AbstractIn Japan, additional potassium fertilization is used as a countermeasure for radiocesium‐contaminated grasslands in the Tohoku and North Kanto regions. A 2‐year pot experiment was conducted to assess the efficacy of using tall fescue (Festuca arundinacea Schreb.), a low‐cesium‐absorption grass species, to replace orchardgrass (Dactylis glomerata L.), the most common forage grass species in these regions, to reduce potassium fertilization and improve the forage mineral balance. The treatments were a combination of two grass species (tall fescue and orchardgrass) and two potassium application rates (0 [K0] and three times the conventional amount [K3]) with four replications. The grass species and potassium application rate had significant (p < .001) effects on plant cesium‐137 concentrations. The results of the generalized linear mixed‐model analysis indicated that when tall fescue replaced orchardgrass, cesium‐137 in the forage grass was reduced to 34% and that the K3 treatment reduced cesium‐137 to 46% relative to the K0 treatment.
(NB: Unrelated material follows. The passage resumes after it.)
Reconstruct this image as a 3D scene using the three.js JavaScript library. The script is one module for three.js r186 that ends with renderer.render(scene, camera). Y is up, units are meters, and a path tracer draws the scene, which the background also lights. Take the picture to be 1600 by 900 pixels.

The difference in cesium‐137 concentration between the two grass species increased as the soil exchangeable K2O content decreased. The equations for estimating the cesium‐137 concentration (y [g/kg]) from the exchangeable K2O content (x [g/kg]) were obtained as y = 63.7e–2.095x for tall fescue and y = 185.5e–3.327x for orchardgrass. These equations indicate that tall fescue cultivation can reduce the risk of elevated radioactive Cs in the grass by reducing potassium fertilizer to approximately half that of orchardgrass. There were no differences in the response of plant potassium concentrations or the potassium/(calcium + magnesium) equivalent ratio to soil exchangeable K2O content among the grass species. However, the mineral balance of forage can be improved by reducing potassium fertilizer applications for cesium‐137 remediation. Tall fescue has good potential to remediate contaminated grasslands as it reduces additional potassium fertilization and improves the mineral balance of forage.